** Begin DATA SEGMENT **

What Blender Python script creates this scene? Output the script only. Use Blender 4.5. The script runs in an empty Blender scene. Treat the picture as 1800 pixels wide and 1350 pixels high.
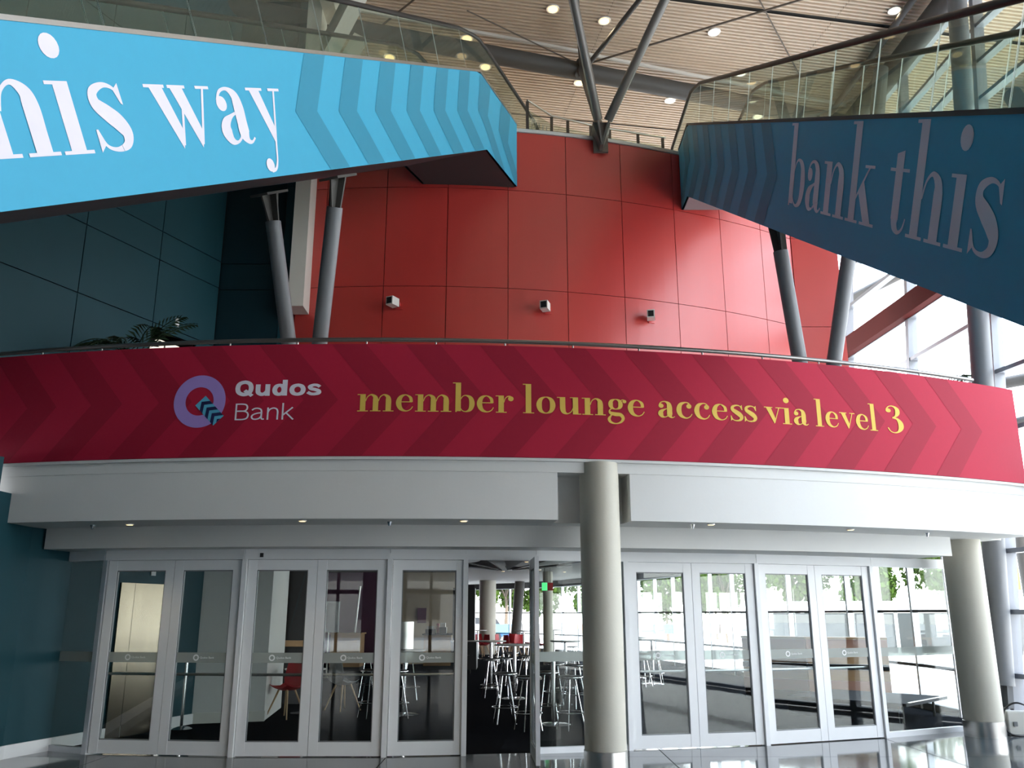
import bpy, bmesh, math, random
from mathutils import Vector, Matrix
random.seed(7)
PI = math.pi
R = math.radians
scene = bpy.context.scene
COL = scene.collection

# ------------------------------------------------------------------ camera
cam_d = bpy.data.cameras.new('camera')
cam_d.sensor_width = 36.0
cam_d.lens = 1530.0 / 1800.0 * 36.0
cam_d.clip_end = 400
cam = bpy.data.objects.new('camera', cam_d)
cam.location = (0, 0, 1.65)
cam.rotation_euler = (R(90 + 14.8), 0, 0)
COL.objects.link(cam)
scene.camera = cam

# ------------------------------------------------------------------ world, sun, exposure
w = bpy.data.worlds.new('world')
scene.world = w
w.use_nodes = True
wn = w.node_tree.nodes
wl = w.node_tree.links
bg = wn['Background']
tc = wn.new('ShaderNodeTexCoord')
sep = wn.new('ShaderNodeSeparateXYZ')
rmp = wn.new('ShaderNodeValToRGB')
rmp.color_ramp.elements[0].position = 0.0
rmp.color_ramp.elements[0].color = (1.0, 0.98, 0.95, 1)
rmp.color_ramp.elements[1].position = 0.9
rmp.color_ramp.elements[1].color = (0.52, 0.70, 1.0, 1)
wl.new(tc.outputs['Generated'], sep.inputs[0])
wl.new(sep.outputs['Z'], rmp.inputs[0])
wl.new(rmp.outputs[0], bg.inputs['Color'])
bg.inputs['Strength'].default_value = 9.0
sun_d = bpy.data.lights.new('sun', 'SUN')
sun_d.energy = 16.0
sun_d.angle = R(0.6)
sun_d.color = (1.0, 0.93, 0.82)
sun = bpy.data.objects.new('sun', sun_d)
sun.rotation_euler = Vector((-0.25, 0.45, -1.0)).to_track_quat('-Z', 'Y').to_euler()
sun.location = (0, -20, 30)
COL.objects.link(sun)
vs = scene.view_settings
vs.view_transform = 'Standard'
vs.look = 'None'
vs.gamma = 1.0
vs.use_curve_mapping = False
vs.exposure = 0.0
scene.cycles.transparent_max_bounces = 24
scene.cycles.max_bounces = 10
scene.cycles.diffuse_bounces = 5
scene.cycles.glossy_bounces = 5
scene.cycles.sample_clamp_indirect = 8.0
scene.cycles.caustics_reflective = False
scene.cycles.caustics_refractive = False


# ------------------------------------------------------------------ materials
def lin(c):
    out = []
    for v in c:
        v = v / 255.0
        out.append(v / 12.92 if v <= 0.04045 else ((v + 0.055) / 1.055) ** 2.4)
    return tuple(out)


def mat(name, rgb, rough=0.5, metal=0.0, var=0.06, scale=6.0, bump=0.0, spec=0.5, stretch=None):
    m = bpy.data.materials.new(name)
    m.use_nodes = True
    nt = m.node_tree
    b = nt.nodes['Principled BSDF']
    b.inputs['Roughness'].default_value = rough
    b.inputs['Metallic'].default_value = metal
    b.inputs['Specular IOR Level'].default_value = spec
    co = nt.nodes.new('ShaderNodeTexCoord')
    no = nt.nodes.new('ShaderNodeTexNoise')
    no.inputs['Scale'].default_value = scale
    no.inputs['Detail'].default_value = 4
    src = co.outputs['Object']
    if stretch:
        mp = nt.nodes.new('ShaderNodeMapping')
        mp.inputs['Scale'].default_value = stretch
        nt.links.new(src, mp.inputs[0])
        src = mp.outputs[0]
    nt.links.new(src, no.inputs['Vector'])
    mx = nt.nodes.new('ShaderNodeMix')
    mx.data_type = 'RGBA'
    mx.inputs['A'].default_value = (*[max(0, c * (1 - var)) for c in rgb], 1)
    mx.inputs['B'].default_value = (*[min(1, c * (1 + var)) for c in rgb], 1)
    nt.links.new(no.outputs['Fac'], mx.inputs['Factor'])
    nt.links.new(mx.outputs['Result'], b.inputs['Base Color'])
    if bump:
        bp = nt.nodes.new('ShaderNodeBump')
        bp.inputs['Strength'].default_value = bump
        bp.inputs['Distance'].default_value = 0.01
        n2 = nt.nodes.new('ShaderNodeTexNoise')
        n2.inputs['Scale'].default_value = scale * 12
        nt.links.new(co.outputs['Object'], n2.inputs['Vector'])
        nt.links.new(n2.outputs['Fac'], bp.inputs['Height'])
        nt.links.new(bp.outputs['Normal'], b.inputs['Normal'])
    return m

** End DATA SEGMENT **

EXERCISE DESCRIPTION -
Exactly reproduce the run of lines from the start of the listing through the line with "COL = scene.collection", inclusive; pictures are not copied.

TASK RESULT -
What Blender Python script creates this scene? Output the script only. Use Blender 4.5. The script runs in an empty Blender scene. Treat the picture as 1800 pixels wide and 1350 pixels high.
import bpy, bmesh, math, random
from mathutils import Vector, Matrix
random.seed(7)
PI = math.pi
R = math.radians
scene = bpy.context.scene
COL = scene.collection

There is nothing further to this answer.